Well, I am debating you, not M. Kaku. I always wondered why people delegate their thinking to someone else and expect we swallow it just because that someone has a "Phd" string that prefixes his name. This seems to be a pretty common tactic among creationists.
If I throw at you a list of tensorial differential equations and claim that they invalidate his reasoning, what are you going to do? Call him?
Incidentally, M.Kaku is questioning whether relativity is still valid at extreme regimes, like the ones we find at the so-called singularity (where everything becomes infinite), which is a moniker for "what we do not know". But I think all physicists question that, since physicists do not like infinities without an obvious renormalization available. When you do not know how nature behaves at certain regimes, it does not make much sense to say the relativity, or anything else, is still valid there.
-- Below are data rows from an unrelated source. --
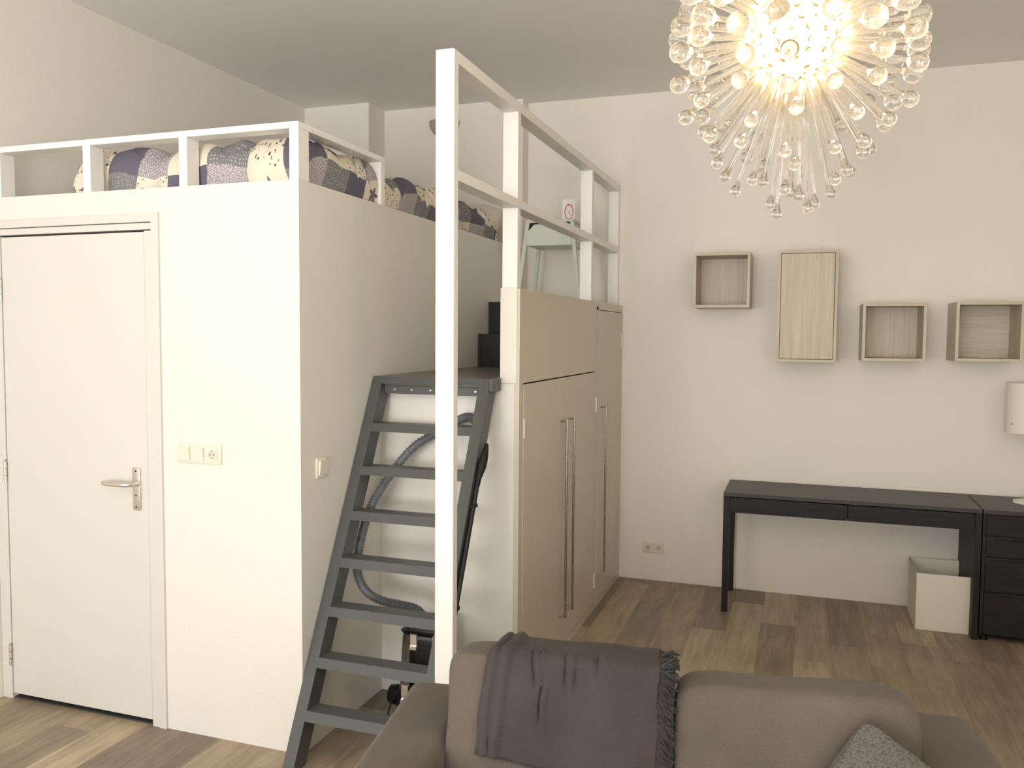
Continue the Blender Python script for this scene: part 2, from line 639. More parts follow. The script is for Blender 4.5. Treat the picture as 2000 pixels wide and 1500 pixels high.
# ------------------------------------------------------------------ loft: cabin under the bed
YF, XS, YC = -2.942, -0.69, -2.263
HL = 2.318
DX0, DX1, DZ1 = -2.255, -1.449, 2.142       # door leaf
# front wall with its door opening
bm = bmesh.new()
bx(bm, DX1 + 0.045, XS - 0.0, YF, YF + 0.09, 0, HL)
bx(bm, XL, DX1 + 0.045, YF, YF + 0.09, DZ1 + 0.045, HL)
tag(obj('wall_loft_front', bm, M['loft']),
    'white front wall of the cabin below the bed, with the door in it', 'wall', kind='structure')
structure('wall_loft_side', (XS - 0.09, XS, YF + 0.09, -0.128, 0, HL), M['loft'],
          'white side wall of the cabin below the bed, running back beside the ladder', 'wall')
bm = bmesh.new()
bx(bm, XS, -0.0925, YC, YC + 0.05, 0, 1.4775)
bx(bm, -0.0925, -0.0245, YC, YC + 0.05, 0, 1.4965)
tag(obj('wall_alcove', bm, M['loft']), 'white wall behind the open ladder, below the landing', 'wall', kind='structure')
structure('loft_deck', (XL, XS - 0.09, YF + 0.09, -0.37, HL - 0.14, HL - 0.03), M['loft'],
          'white deck of the raised bed on top of the cabin', 'loft deck')

# door with its frame
d = thing('door_1', 'flush white door with a lever handle in the loft front wall', 'door', (DX0, YF, 0), kind='structure')


def rel(o, root):
    o.data.transform(Matrix.Translation(-Vector(root.location)))
    return o


bm = bmesh.new()
# stepped frame: outer architrave and inner stop, both sides and head
for (x0, x1, z0, z1, y0) in ((DX1 + 0.0445, DX1 + 0.082, 0, 2.215, YF - 0.012),
                             (DX0 - 0.062, DX1 + 0.0445, 2.178, 2.215, YF - 0.012),
                             (DX1 + 0.004, DX1 + 0.042, 0, DZ1, YF - 0.006),
                             (DX0 - 0.062, DX1 + 0.042, DZ1 + 0.005, 2.175, YF - 0.006),
                             (DX0 - 0.062, DX0 - 0.004, 0, DZ1, YF - 0.006)):
    bx(bm, x0, x1, y0, YF + 0.085, z0, z1, 0.0015)
rel(obj('door_frame', bm, M['gloss'], d), d)
leaf = rel(box_obj('door_leaf', (DX0, DX1, YF - 0.002, YF + 0.038, 0.026, DZ1 - 0.004), M['gloss'], d, 0.0015), d)
rel(box_obj('threshold', (DX0 - .003, DX1 + .003, YF + 0.004, YF + 0.08, 0.0, 0.006), M['tread'], d), d)
for hz in (1.90, 1.07, 0.21):
    bm = bmesh.new()
    for k in range(3):
        lathe(bm, [(0, 0), (.0075, 0.001), (.0075, .031), (0, .032)],
              (DX0 - 0.004, YF - 0.010, hz + k * 0.0335 - 0.05), seg=12)
    lathe(bm, [(0, 0), (.004, 0), (.005, .006), (0, .008)], (DX0 - 0.004, YF - 0.010, hz + 0.05), seg=10)
    rel(obj('hinge', bm, M['alu'], d, smooth='auto'), d)
hp = rel(box_obj('door_handle', (-1.526, -1.486, YF - 0.012, YF - 0.002, 0.948, 1.132), M['alu'], d, 0.003, 2,
                 label='aluminium backplate'), d)
bm = bmesh.new()
hx, hy, hz = -1.500, YF - 0.012, 1.066
pts = smooth_path([(hx, hy, hz), (hx, hy - 0.034, hz), (hx - 0.012, hy - 0.05, hz), (hx - 0.035, hy - 0.056, hz),
                   (hx - 0.08, hy - 0.057, hz), (hx - 0.122, hy - 0.055, hz), (hx - 0.137, hy - 0.046, hz),
                   (hx - 0.139, hy - 0.03, hz)], 6)
tube(bm, pts, 0.0105, 14)
lathe(bm, [(0, 0), (.016, 0), (.016, .008), (0, .008)], (hx, hy, hz), (0, -1, 0), 20)
rel(obj('lever', bm, M['alu'], hp, smooth='auto'), d)
for sz in (1.118, 0.962, 1.012):
    bm = bmesh.new()
    lathe(bm, [(0, 0), (.004, 0), (.0035, .0015), (0, .002)], (-1.506, YF - 0.012, sz), (0, -1, 0), 12)
    rel(obj('screw', bm, M['dark'], hp), d)


# ------------------------------------------------------------------ wall plates
def socket_face(bm_white, bm_dark, cx, y, cz, r=0.020):
    pass


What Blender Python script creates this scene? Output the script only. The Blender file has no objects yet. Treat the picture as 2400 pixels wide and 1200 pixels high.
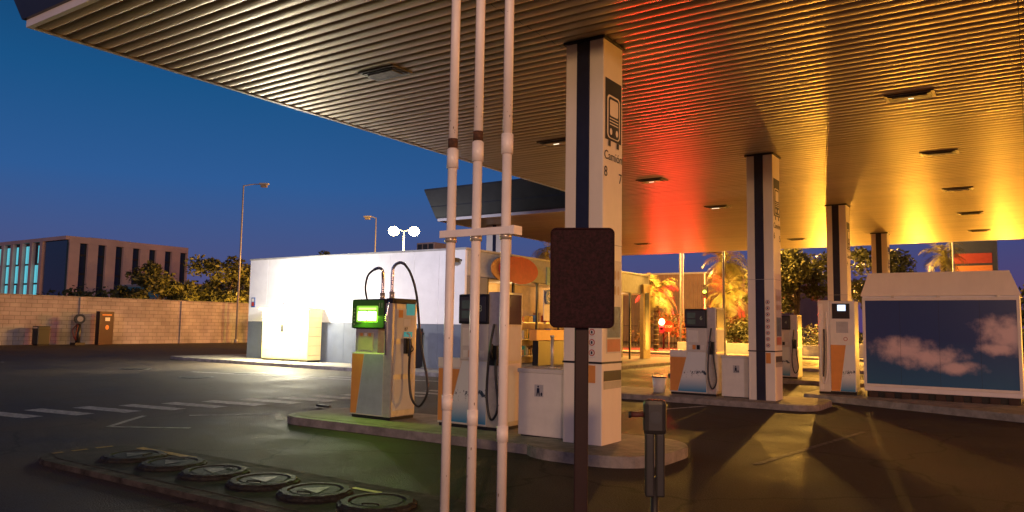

This is obvious.
But in general he does not seem to doubt the validitty of relativity, in general. I think he was one of the doubters of the the news of alleged superluminal neutrinos found during an experiment a few years ago. A finding that would have invalidated special relativity. Therefore, his confidence on the basic tenets of relativity seems intact.
The fact that intervals of time between two events is relative to the observer, and that there is not such a thing as objective simultaneity, are results of experiments. And are therefore accepted facts, independently from relativity breaking at the core of a black hole. Even if relativity were false, they would still be valid.
So, do you accept these facts? If not, why not?